Through 12 full playoff games and 34 minutes of their 13th postseason contest, the Clippers had shown themselves to be a new team, one worthy of crashing through the barriers that have stood in this franchise’s path.
Los Angeles defeated the San Antonio Spurs — the defending champions — in a high-level first-round series. The Clippers’ bench played unexpectedly, uncommonly well. Austin Rivers starred in a road win against the Spurs in Game 4. The Clippers won again on the road (Game 6) when facing elimination. In Game 7, nearly the whole bench starred while Chris Paul suffered a hamstring injury. The bench kept the game close enough for Paul to hit a remarkable winning floater with one second left in regulation. The Clippers showed more resilience in that one series than they had revealed in their entire history in Southern California, dating back to 1978.
Surely, after thumping the Houston Rockets on the road without CP3 in Game 1 of this Western Conference semifinal series, the Clippers were not going to be denied.
Surely, after annihilating Houston in Games 3 and 4 in Staples Center to take a commanding 3-1 lead, the Clippers weren’t going to blow this opportunity to make their first-ever conference final.
Surely, after racing to a 19-point lead late in the third quarter of Game 6 at home — with Blake Griffin and CP3 playing at the top of their games — the Clippers were going to finish off a markedly inferior opponent. Everything about this Clipper season — overcoming the Donald Sterling mess; riding out an extended period in which Griffin was injured; handling the Spurs in a remarkably good series — manifested a newfound maturity and poise.
Unfathomably blowing a fat lead at home in a close-out game? Not this team. Not with its stars in top form. Not after beating the Spurs. Not with James Harden sitting for the Rockets. Not with a lead still at 12 points with 7:30 remaining in regulation.
Not in a logical world.
However, this isn’t a logical world sometimes.
It’s a world which makes people believe in curses.
*
Chris Paul is clearly one of the three best point guards in the NBA, and very possibly the absolute best. Rajon Rondo, Deron Williams, and other players who used to occupy best-point-guard conversations in the Association have tumbled off the map. Paul remains as good as ever, if not being even better than in the past.
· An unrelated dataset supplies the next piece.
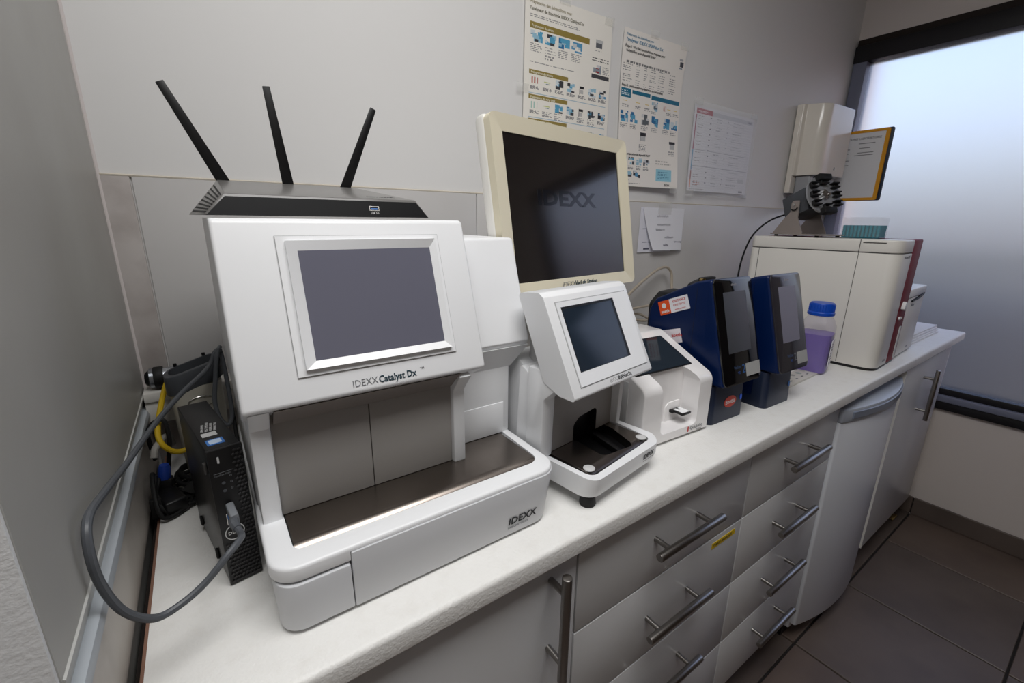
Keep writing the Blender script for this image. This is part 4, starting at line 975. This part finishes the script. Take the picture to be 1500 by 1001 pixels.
# --- posters: sheets carrying their print
OL = (146, 128, 66); TB = (24, 108, 138); SK = (70, 150, 190); DK = (46, 46, 52); PH = [(86, 160, 196), (40, 110, 160), (206, 216, 222), (62, 62, 66), (150, 190, 210)]; PK = [(40, 42, 48), (90, 100, 110), (86, 150, 190), (200, 204, 208)]
def poster_a():
    x0, x1, z0, z1 = .840, 1.138, 1.447, 1.869; sx, sy = x1-x0, z1-z0
    pos = lambda u, v: (x0+sx*u+.006*v*(u-.5), -.0025-.004*math.sin(u*3)*v-.006*max(0, u-.7)*v, z1-sy*v+.004*u*(1-v))
    r = Raster(150, 212, (238, 234, 226)); r.lines(.05, .105, .6, .13, 2)
    r.r(.05, .145, .72, .178, OL)
    for k in range(4):
        x = .06+k*.15; r.blob(x, .19, x+.125, .245, PH if k < 3 else PK); r.lines(x, .255, x+.12, .30+.03*(k == 1), 5)
    r.lines(.06, .345, .6, .36, 1)
    r.r(.80, .135, .89, .155, (190, 190, 190)); r.r(.80, .157, .88, .185, (96, 98, 104)); r.lines(.79, .195, .9, .205, 1)
    r.lines(.76, .24, .99, .262, 2, DK); r.blob(.78, .28, .88, .33, [(140, 150, 160), (200, 200, 205), (150, 40, 50)]); r.lines(.9, .28, .99, .33, 5); r.r(.76, .336, .99, .358, (70, 70, 74)); 
    for q, y in enumerate((.392, .525, .655, .80)):
        r.r(.05, y, .48, y+.022, OL)
        for k in range(7):
            x = .06+k*.132
            if k == 0 and q < 2: 
                for j in range(3): r.r(x+.02+.03*j, y+.035, x+.03+.03*j, y+.072, (176, 70, 60) if q == 0 else (170, 200, 190))
            elif k == 1 and q < 2: r.r(x+.02, y+.05, x+.09, y+.056, (190, 200, 120)); r.r(x+.04, y+.06, x+.08, y+.065, (120, 140, 150))
            elif k == 4: r.r(x+.03, y+.032, x+.085, y+.045, (30, 30, 34)); r.r(x+.03, y+.045, x+.037, y+.078, DK); r.r(x+.04, y+.05, x+.08, y+.075, (190, 188, 186))
            else: r.blob(x+.015, y+.03, x+.105, y+.078, PK if k == 6 else PH)
            r.lines(x+.01, y+.083, x+.115, y+.083+.02+.012*((k*q) % 3), 4)
        r.r(.05, y+.122, .96, y+.1235, (170, 190, 205))
    t = thing('poster', 'tall instruction poster with olive heading bars, partly hidden by the monitor', 'poster', (0, 0, 0), 0, 'posters on the back wall')
    paper('sheet', r, pos, t)
    ptext('lettering', 'Préparation des échantillons pour', .0098, pos, .05, .055, sx, sy, mat('poster_olive_ink', srgb(150, 140, 110), .6), t)
    ptext('lettering', "l'analyseur de biochimie IDEXX Catalyst Dx", .0098, pos, .05, .088, sx, sy, mat('poster_grey_ink', srgb(112, 108, 92), .6), t, .01)
    for s, y in (('Préparation du sérum', .172), ('Préparation du plasma', .411), ('Préparation du sang total', .544), ('Préparation des urines', .674)): ptext('lettering', s, .0078, pos, .07, y, sx, sy, mat('bar_ink', srgb(240, 236, 214), .6) if y < .2 else MATS['bar_ink'], t, .01)
    for u, v in ((.42, -.01), (.96, .02), (-.01, .5)):
        p = Vector(pos(u, v)); obj('tape', box(p.x-.018, p.x+.018, p.y-.0016, p.y-.0008, p.z-.009, p.z+.011), TAPE, t)
poster_a()
def poster_b():
    x0, x1, z0, z1 = 1.187, 1.474, 1.446, 1.868; sx, sy = x1-x0, z1-z0
    pos = lambda u, v: (x0+sx*u-.004*math.sin(v*6), -.003-.010*max(0, v-.55)**1.5*4*(.35+u*.65)-.004*math.sin(v*5+u*2)*u-.004*max(0, u-.8)*5*v, z1-sy*v+.003*u)
    r = Raster(146, 212, (239, 234, 228))
    r.lines(.07, .185, .98, .215, 1, (120, 120, 120))
    for y in range(10):
        for x, l in ((.03, .14), (.22, .06), (.34, .05), (.44, .10), (.58, .12), (.77, .12)):
            if (y*3+int(x*100)) % 5: r.lines(x, .205+.013*y, x+l, .214+.013*y, 1, (140, 140, 142))
    r.r(.90, .085, .96, .10, (170, 172, 176)); r.r(.91, .105, .97, .135, (70, 72, 80)); r.r(.90, .14, .96, .15, (150, 160, 170))
    r.r(.02, .360, .165, .415, TB); r.r(.185, .362, .475, .388, TB); r.r(.495, .37, .985, .396, TB); r.lines(.03, .372, .15, .405, 3, (220, 232, 238))
    for x in (.05, .25, .40, .78, .90): r.r(x, .435, x+.06, .441, (222, 196, 110)); r.lines(x-.01, .455, x+.09, .475, 3)
    r.blob(.50, .405, .61, .465, PH+PK); r.lines(.5, .47, .6, .485, 2)
    for j in range(3): r.r(.71+.022*j, .42, .716+.022*j, .452, (176, 90, 80))
    for x in (.02, .17, .35, .52, .72, .86): r.blob(x, .50, x+.12, .57, PH[:3] if x != .35 else [(90, 96, 100), (210, 210, 210)]); r.lines(x, .578, x+.11, .61, 4)
    r.r(.34, .625, .44, .645, (28, 28, 32)); r.r(.35, .645, .43, .68, (186, 186, 186)); r.r(.34, .64, .352, .69, DK); r.lines(.33, .70, .45, .75, 6); r.r(.85, .655, .95, .675, (28, 28, 32)); r.r(.86, .675, .94, .71, (186, 186, 186)); r.lines(.84, .725, .96, .76, 5)
    for x in (.05, .17, .30, .42): r.blob(x, .795, x+.10, .85, PH if x < .4 else PK); r.lines(x, .858, x+.10, .885, 4)
    r.lines(.62, .80, .92, .835, 2, (186, 182, 178))
    r.blob(.12, .89, .24, .935, PH); r.blob(.26, .885, .38, .94, PK); r.lines(.12, .945, .22, .96, 2)
    r.r(.64, .865, .90, .955, (150, 204, 222)); r.lines(.67, .88, .87, .94, 5, (70, 130, 160))
    r.lines(.03, .972, .5, .985, 1)
    t = thing('poster', 'tall instruction poster with blue heading bars, curling at its lower right corner', 'poster', (0, 0, 0), 0, 'posters on the back wall')
    paper('sheet', r, pos, t)
    BL = mat('poster_blue_ink', srgb(44, 120, 160), .6)
    ptext('lettering', 'Préparation des échantillons pour', .0085, pos, .04, .042, sx, sy, BL, t); ptext('lettering', "l'analyseur IDEXX SNAPshot Dx", .0120, pos, .04, .075, sx, sy, BL, t, .01)
    ptext('lettering', 'Étape 1 : Vérifiez les conditions requises pour', .0095, pos, .03, .112, sx, sy, INKK, t, .01); ptext('lettering', "l'échantillon et le dispositif SNAP", .0095, pos, .05, .138, sx, sy, INKK, t, .01)
    ptext('lettering', "Étape 2 : prélèvement et préparation de l'échantillon", .0088, pos, .02, .348, sx, sy, INKK, t, .01); ptext('lettering', 'Étape 3 : préparation du dispositif SNAP', .0088, pos, .02, .783, sx, sy, INKK, t, .012)
    ptext('lettering', 'IDEXX', .0085, pos, .78, .985, sx, sy, INKK, t, .02)
    for u, v in ((.45, -.012), (.95, .0), (.93, 1.012)):
        p = Vector(pos(u, v)); obj('tape', box(p.x-.02, p.x+.02, p.y-.0018, p.y-.0010, p.z-.010, p.z+.010), TAPE, t)
poster_b()
def poster_c():
    x0, x1, z0, z1 = 1.553, 1.935, 1.447, 1.722; sx, sy = x1-x0, z1-z0
    pos = lambda u, v: (x0+sx*u-.006*math.sin(v*3)*(1-u)*.4, -.003-.003*math.sin(u*7)*v-.002*v, z1-sy*v+.004*math.sin(u*3)*v*.5)
    r = Raster(190, 140, (233, 233, 238))
    r.r(.03, .03, .28, .085, (176, 40, 66)); r.r(.28, .035, .985, .085, (206, 208, 216)); r.lines(.06, .045, .24, .075, 1, (240, 210, 215)); r.r(.90, .05, .96, .075, (150, 152, 170))
    for y0, y1, c in ((.10, .50, (156, 48, 88)), (.51, .70, (86, 156, 196)), (.70, .745, (96, 140, 180)), (.75, .86, (156, 84, 76)), (.86, .955, (222, 134, 96))): r.r(.025, y0, .04, y1, c)
    for y in (.50, .695, .75): r.r(.04, y, .98, y+.007, (170, 172, 182))
    for k in range(26):
        y = .105+.0325*k
        if k % 3 != 2: r.lines(.07, y, .16, y+.018, 1); r.lines(.36, y, .46, y+.02, 1, (168, 170, 178)); r.lines(.64, y, .84, y+.02, 1, (172, 174, 182))
        if k % 2 == 0: r.r(.255, y, .272, y+.013, (90, 92, 104)); r.r(.545, y, .556, y+.013, (110, 112, 124))
        r.r(.045, y+.026, .98, y+.028, (222, 222, 228))
    r.lines(.08, .87, .19, .93, 3, (206, 130, 110)); r.lines(.03, .965, .3, .985, 1); r.r(.88, .958, .95, .978, (120, 122, 130)); r.r(.84, .80, .95, .85, (206, 208, 214))
    t = thing('wall_chart', 'laminated wall chart with a dark red title strip in a clear sleeve', 'chart', (0, 0, 0), 0, 'posters on the back wall')
    paper('sheet', r, pos, t)
    ptext('lettering', 'VALEURS', .010, pos, .07, .075, sx, sy, mat('chart_ink', srgb(236, 214, 220), .6), t, .01)
    F = frame((x0-.014, -.0085, z0-.012), (1, 0, 0), (0, 0, 1))
    obj('clear_sleeve', plate(F, 0, sx+.026, 0, sy+.026, 0, .0004), SLEEVE, t)
    for u, v in ((.03, -.04), (.97, -.03), (.02, 1.03)):
        p = Vector(pos(u, v)); obj('tape', box(p.x-.022, p.x+.022, p.y-.0070, p.y-.0062, p.z-.010, p.z+.010), TAPE, t)
poster_c()
def notes():
    x0, x1, z0, z1 = 1.322, 1.50, 1.240, 1.386
    pos = lambda u, v: (x0+(x1-x0)*u-.004*v, -.002-.002*v, z1-(z1-z0)*v)
    r = Raster(60, 50, (232, 232, 242)); r.lines(.10, .45, .34, .5, 1, (170, 172, 190)); r.lines(.12, .75, .34, .8, 1, (150, 152, 170)); r.r(.16, .90, .34, .935, (90, 92, 110))
    t = thing('note_sheet', 'small printed note on the back wall, mostly hidden under the handwritten one', 'note', (0, 0, 0), 0, 'notes on the back wall'); paper('sheet', r, pos, t)
    x0b, x1b, z0b, z1b = 1.330, 1.553, 1.243, 1.386
    def pos2(u, v):
        l = x0b+.048*min(1, v*1.02)-.002*math.sin(v*3); return (l+(x1b-l)*u-.008*v*(u > .98)*.3, -.006-.014*v*v*(1-.55*u)-.003*math.sin(u*4)*v, z1b-(z1b-z0b)*v+.004*(1-u)*v-.006*v*v*.0)
    r = Raster(90, 60, (236, 236, 242)); C2 = (158, 156, 166)
    t = thing('note_sheet', 'handwritten white note curling off the back wall beside the monitor', 'note', (0, 0, 0), 0, 'notes on the back wall'); paper('sheet', r, pos2, t)
    rs = random.Random(3)
    for (u, v, n, s) in ((.30, .20, 3, .016), (.28, .40, 5, .012), (.22, .52, 4, .010), (.42, .70, 4, .012), (.72, .80, 4, .012), (.35, .88, 3, .009)):
        b = bmesh.new(); P = []
        for k in range(n*6): P.append((u+k*.012*s/.012, v-.02*math.sin(k*1.9+u*9)-.025*rs.random()*(k % 3 == 0)))
        Q = [Vector(pos2(min(.97, a), b_))+Vector((0, -.0007, 0)) for a, b_ in P]
        obj('handwriting', tube(Q, .0005, 4, 2), mat('pencil', srgb(128, 126, 138), .7) if 'pencil' not in MATS else MATS['pencil'], t)
    b = box(1.405, 1.475, -.0085, -.0078, 1.365, 1.405, .0); obj('tape', b, TAPE, t)
notes()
Griffin, Paul’s trusted sidekick, has been the best player in the 2015 NBA Playoffs — better than LeBron James, and probably still better than Steph Curry, despite the MVP’s ridiculous display in Game 6 against the Memphis Grizzlies. CP3 and Griffin have carried themselves like stars.
It must be said: If the Clippers fail to beat the Houston Rockets in Game 7 on Sunday afternoon in Houston, it won’t mean that Paul and Griffin are frauds, players who “just don’t have what it takes to be great,” or something of that nature. Reasonable sports fans should be able to acknowledge that larger contextual truth.
Yet, the question must also be asked: After choking away Game 5 to Oklahoma City in 2014 and watching Thursday’s Game 6 collapse against Houston, how many more ugly playoff defeats — preventable yet spectacular ones — can great players absorb before we look at them in a different way? One year’s failure can be chalked up to “life happens.”
Two straight improbable playoff exits, though, both set up by epic collapses? Wasn’t the lesson supposed to have been learned 12 months ago against the Thunder?
*
Sunday’s Game 7 is not just a matter of advancing or going home. The Los Angeles Clippers face a game that isn’t just the biggest in the history of the franchise; it’s a game which, if lost, will leave this organization with another offseason full of burdens.
As bad as Game 5 in Oklahoma City was, the 2014 offseason was onerous not because of that playoff failure, but because of the mess Donald Sterling left behind. This season was the fresh start, but a loss in Houston would place another dark cloud over the Clippers. The problem wouldn’t be the loss of a series in itself; it would be the failure to break down a barrier, more specifically because of a choke.
Athletes have broken through before, and they’ll continue to do so. Coaches have managed to guide players past formidable obstacles. Human beings live to overcome their demons and shed their baggage. These processes have happened before and will unfold again in the future. Yet, it is also true that if athletes and teams absorb enough spectacular defeats, the task of recovering from those setbacks often becomes more difficult.
The 2003 Chicago Cubs did not regroup in 2004.
The Cleveland Browns haven’t been the same organization since losing those three AFC Championship Games to the Denver Broncos in the late 1980s and early 1990s. (Spare the Art Modell jokes; the Browns’ identity of failure lingers quite powerfully today.)
Losing in Houston would not mean that the Clippers will never again have as good a shot to win the NBA title. However, it would create a moment of pain so acute that it would open the door to a prolonged period of failure and frustration.
Maybe a loss in Game 7 would convince Doc Rivers of the need to make certain necessary changes that will bear fruit for the Clippers in future seasons. However, living with humiliations and the constant questions they generate is just the sort of thing that has kept many sports teams from realizing their potential.
Curses are for simpletons… well, unless the Los Angeles Clippers lose Game 7 on Sunday.
This is about more than one series and one attempt to advance to a conference final. The Los Angeles Clippers have come face to face with their reputations, legacies, and the burdens they currently carry. If they can escape Houston with a win, so many of those burdens will instantly cease to exist. If they lose, that win over the Spurs would instantly lose a large measure of its meaning.
The Clippers can make their quest for NBA riches in the Steve Ballmer era a lot easier, or a lot harder. How they perform in Game 7 won’t guarantee their long-term future… but their body of work on Sunday will certainly shape their journey, for better or worse.